5. Transocean (NYSE: RIG) – Dayrates don’t lie, and the fleet is tight

What drove attention today: The world parked too many rigs for too long, and now deepwater equipment scarcity is meeting a rerouted capex map. Ultra-deepwater dayrates have reset higher on multi-year terms, and Middle East hiccups are funneling priority work to Brazil, the U.S. Gulf, and West Africa. RIG is levering that inflection with high-spec assets and contract coverage that climbs every quarter. If you’ve wondered where the real torque sits in oilfield services when offshore tightens, here it is. Trading profile: High beta, high leverage, and a P&L that can swing hard with even small changes in utilization and dayrates. Momentum favorite on crude spikes, widow-maker on drawdowns. Not for tourists. Key takeaway: If you can stomach volatility, RIG is the cleanest expression of deepwater scarcity. The balance sheet cuts both ways, but in a sustained tight rig market, operational cash flows outrun the risk fast.

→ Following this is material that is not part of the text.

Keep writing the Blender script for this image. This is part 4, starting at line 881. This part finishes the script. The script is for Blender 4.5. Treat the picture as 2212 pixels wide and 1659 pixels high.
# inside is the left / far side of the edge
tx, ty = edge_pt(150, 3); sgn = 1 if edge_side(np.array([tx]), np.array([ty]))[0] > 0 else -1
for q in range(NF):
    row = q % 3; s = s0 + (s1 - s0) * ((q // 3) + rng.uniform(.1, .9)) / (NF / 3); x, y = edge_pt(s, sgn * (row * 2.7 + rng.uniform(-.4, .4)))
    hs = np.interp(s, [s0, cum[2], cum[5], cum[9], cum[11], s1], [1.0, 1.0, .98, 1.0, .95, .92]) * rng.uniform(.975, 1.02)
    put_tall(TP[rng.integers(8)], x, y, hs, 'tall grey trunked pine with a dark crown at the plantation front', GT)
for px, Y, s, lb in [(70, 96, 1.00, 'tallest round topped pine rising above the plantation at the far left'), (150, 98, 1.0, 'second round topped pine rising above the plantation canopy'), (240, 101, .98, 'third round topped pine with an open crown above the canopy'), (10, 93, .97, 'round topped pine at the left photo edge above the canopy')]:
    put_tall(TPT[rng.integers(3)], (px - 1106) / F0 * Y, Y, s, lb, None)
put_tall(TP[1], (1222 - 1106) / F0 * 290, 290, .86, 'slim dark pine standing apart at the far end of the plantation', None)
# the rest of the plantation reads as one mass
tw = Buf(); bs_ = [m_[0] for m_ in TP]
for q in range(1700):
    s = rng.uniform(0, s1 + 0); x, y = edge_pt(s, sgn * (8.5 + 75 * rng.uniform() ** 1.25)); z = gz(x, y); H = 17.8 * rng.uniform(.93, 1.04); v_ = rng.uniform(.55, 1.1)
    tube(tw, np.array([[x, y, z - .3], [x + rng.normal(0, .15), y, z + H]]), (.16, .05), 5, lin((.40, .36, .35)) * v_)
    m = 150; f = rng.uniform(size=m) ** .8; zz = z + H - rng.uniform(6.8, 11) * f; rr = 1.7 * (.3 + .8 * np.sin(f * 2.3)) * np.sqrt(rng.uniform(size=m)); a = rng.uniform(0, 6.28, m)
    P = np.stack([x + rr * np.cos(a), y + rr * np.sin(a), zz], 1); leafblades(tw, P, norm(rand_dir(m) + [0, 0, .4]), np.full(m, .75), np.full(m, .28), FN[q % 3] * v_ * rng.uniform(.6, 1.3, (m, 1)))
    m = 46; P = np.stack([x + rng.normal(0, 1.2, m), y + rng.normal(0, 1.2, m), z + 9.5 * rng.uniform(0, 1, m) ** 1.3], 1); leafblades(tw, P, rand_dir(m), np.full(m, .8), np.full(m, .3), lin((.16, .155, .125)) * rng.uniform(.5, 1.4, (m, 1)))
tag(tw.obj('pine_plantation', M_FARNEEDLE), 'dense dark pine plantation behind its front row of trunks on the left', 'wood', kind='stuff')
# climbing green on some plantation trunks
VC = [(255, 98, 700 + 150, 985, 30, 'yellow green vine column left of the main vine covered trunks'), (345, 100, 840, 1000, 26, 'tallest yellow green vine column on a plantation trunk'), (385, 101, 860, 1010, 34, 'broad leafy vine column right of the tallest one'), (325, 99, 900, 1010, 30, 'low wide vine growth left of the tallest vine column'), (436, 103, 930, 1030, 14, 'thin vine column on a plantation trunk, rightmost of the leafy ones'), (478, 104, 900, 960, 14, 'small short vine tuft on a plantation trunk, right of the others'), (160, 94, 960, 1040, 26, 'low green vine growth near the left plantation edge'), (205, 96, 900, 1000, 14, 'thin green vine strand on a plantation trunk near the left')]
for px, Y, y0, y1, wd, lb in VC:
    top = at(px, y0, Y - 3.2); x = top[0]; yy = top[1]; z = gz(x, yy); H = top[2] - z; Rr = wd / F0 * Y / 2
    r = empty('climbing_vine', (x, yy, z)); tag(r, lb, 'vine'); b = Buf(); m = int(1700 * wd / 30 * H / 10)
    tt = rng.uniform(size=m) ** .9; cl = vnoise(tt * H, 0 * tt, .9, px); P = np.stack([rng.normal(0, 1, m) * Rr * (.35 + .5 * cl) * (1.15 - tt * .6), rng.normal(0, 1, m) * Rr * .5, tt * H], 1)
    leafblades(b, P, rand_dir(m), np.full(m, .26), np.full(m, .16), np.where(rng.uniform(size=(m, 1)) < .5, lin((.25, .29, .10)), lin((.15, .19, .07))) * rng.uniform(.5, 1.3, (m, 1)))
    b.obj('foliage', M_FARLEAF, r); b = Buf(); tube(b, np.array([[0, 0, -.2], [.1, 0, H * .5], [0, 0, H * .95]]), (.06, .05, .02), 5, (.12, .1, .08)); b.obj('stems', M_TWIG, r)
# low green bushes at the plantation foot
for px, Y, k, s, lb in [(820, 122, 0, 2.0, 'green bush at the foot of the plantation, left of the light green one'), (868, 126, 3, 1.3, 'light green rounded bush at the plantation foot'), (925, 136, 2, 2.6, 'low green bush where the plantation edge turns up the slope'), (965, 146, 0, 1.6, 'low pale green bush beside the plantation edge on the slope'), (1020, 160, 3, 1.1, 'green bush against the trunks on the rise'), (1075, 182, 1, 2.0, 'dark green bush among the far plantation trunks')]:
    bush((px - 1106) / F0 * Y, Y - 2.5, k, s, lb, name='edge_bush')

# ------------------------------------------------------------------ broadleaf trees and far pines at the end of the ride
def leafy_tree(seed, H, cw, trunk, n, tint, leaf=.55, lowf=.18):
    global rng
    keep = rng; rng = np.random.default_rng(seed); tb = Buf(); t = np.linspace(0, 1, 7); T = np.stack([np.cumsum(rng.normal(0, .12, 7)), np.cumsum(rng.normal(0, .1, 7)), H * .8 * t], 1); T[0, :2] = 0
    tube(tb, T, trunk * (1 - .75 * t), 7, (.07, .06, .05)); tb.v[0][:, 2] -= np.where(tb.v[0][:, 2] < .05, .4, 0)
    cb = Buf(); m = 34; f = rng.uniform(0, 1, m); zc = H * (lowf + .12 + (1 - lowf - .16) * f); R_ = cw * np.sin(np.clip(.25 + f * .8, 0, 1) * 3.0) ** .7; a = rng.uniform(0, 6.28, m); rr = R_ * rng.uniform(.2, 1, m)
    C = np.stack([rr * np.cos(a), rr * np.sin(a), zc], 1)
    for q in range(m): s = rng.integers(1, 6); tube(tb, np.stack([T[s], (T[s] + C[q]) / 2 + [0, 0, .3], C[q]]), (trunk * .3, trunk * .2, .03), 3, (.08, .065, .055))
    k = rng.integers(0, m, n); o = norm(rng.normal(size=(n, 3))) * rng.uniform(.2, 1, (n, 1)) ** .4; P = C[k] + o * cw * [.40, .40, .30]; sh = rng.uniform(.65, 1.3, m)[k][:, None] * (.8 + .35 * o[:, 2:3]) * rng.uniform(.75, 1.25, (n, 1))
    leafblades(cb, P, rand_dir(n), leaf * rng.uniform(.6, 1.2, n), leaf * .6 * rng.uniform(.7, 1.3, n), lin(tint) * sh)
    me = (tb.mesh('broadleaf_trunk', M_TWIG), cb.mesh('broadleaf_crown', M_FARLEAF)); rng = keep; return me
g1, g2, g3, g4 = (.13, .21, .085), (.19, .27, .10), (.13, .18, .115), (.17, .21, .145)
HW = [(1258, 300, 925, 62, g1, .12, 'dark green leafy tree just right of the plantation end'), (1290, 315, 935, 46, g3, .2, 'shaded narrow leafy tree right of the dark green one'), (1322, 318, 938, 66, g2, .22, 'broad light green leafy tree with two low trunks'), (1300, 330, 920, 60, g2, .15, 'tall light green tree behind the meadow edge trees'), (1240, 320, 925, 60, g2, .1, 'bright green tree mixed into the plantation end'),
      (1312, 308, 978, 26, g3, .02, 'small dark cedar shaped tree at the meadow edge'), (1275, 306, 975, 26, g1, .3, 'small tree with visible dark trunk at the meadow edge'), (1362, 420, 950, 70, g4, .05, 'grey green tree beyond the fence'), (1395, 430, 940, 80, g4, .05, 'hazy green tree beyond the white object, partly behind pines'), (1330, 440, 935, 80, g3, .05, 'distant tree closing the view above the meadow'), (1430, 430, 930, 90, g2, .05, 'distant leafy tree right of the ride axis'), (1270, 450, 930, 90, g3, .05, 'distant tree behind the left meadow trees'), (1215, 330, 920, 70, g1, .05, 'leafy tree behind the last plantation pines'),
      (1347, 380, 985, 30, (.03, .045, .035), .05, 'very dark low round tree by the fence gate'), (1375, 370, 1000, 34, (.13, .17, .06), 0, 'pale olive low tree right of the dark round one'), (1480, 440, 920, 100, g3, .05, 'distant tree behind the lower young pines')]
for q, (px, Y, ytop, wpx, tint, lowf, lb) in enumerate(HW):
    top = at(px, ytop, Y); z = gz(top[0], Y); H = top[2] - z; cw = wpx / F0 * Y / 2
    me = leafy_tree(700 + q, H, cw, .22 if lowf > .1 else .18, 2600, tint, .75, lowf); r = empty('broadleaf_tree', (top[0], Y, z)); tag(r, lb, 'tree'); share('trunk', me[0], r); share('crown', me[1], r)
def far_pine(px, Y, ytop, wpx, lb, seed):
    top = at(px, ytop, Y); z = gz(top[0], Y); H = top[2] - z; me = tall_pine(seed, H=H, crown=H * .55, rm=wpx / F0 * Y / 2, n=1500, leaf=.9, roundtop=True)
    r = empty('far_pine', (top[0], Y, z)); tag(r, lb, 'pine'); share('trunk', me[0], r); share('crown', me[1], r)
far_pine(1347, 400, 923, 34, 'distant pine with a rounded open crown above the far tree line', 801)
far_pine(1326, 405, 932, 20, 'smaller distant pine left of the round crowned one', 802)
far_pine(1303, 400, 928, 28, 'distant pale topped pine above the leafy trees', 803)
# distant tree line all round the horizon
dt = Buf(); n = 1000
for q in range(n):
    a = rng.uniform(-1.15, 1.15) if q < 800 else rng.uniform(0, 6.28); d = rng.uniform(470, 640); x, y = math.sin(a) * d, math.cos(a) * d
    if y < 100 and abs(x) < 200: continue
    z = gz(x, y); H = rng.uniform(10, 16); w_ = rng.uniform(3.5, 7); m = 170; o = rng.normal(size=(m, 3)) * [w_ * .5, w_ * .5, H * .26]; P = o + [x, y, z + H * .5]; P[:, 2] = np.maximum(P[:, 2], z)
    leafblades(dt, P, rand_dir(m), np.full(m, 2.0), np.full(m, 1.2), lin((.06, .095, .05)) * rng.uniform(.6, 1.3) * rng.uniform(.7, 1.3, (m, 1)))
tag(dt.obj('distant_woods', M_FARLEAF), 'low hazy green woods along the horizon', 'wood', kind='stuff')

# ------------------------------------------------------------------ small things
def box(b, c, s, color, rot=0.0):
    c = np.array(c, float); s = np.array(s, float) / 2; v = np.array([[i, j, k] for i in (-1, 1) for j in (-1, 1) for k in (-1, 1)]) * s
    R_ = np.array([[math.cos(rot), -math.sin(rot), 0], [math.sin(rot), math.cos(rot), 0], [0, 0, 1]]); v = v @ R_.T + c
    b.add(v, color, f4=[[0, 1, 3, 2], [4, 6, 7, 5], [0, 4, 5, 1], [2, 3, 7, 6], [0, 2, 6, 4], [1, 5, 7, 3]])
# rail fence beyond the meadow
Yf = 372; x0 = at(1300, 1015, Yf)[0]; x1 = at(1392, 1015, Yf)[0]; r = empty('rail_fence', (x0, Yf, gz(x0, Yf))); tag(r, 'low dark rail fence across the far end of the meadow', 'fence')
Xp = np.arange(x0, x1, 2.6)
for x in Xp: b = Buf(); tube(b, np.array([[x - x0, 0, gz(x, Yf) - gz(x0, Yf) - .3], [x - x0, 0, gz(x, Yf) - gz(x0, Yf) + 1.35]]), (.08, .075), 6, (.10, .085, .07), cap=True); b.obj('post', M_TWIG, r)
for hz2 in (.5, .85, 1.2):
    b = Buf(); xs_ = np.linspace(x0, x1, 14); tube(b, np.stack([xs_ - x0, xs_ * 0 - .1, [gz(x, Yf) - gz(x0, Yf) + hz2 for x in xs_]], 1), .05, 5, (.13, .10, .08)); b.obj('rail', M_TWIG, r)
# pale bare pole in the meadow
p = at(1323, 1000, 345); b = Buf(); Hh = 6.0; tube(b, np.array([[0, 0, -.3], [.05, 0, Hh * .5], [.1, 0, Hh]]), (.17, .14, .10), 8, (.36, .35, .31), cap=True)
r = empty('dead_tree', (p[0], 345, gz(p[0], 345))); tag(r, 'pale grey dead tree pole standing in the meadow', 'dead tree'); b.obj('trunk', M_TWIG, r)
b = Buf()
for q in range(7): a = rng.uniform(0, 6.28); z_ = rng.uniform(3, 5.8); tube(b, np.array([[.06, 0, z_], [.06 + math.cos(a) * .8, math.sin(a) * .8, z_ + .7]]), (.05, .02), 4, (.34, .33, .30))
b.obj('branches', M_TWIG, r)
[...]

The rest of the market can keep getting hypnotized by chip earnings previews and EV headlines. Sure, Nvidia and Intel traded heavy, Ford and Tesla caught a bid, and a couple of microcaps tried to bend physics. None of that fixes a global oil supply chain that just lost an easy button. Oilfield services is where the barrels get replaced, and the money follows engineering reality more than macro debate.

Investor Lens

This is not a monolith. SLB and FTI are long-cycle deepwater exposure with backlog armor. HAL is the short-cycle torque if shale wakes up on price. BKR is your LNG-infrastructure glide path. RIG is for investors who understand dayrate math and can hedge their nerves. The Strait of Hormuz story made the macro obvious. These five names are how the tape is actually expressing it.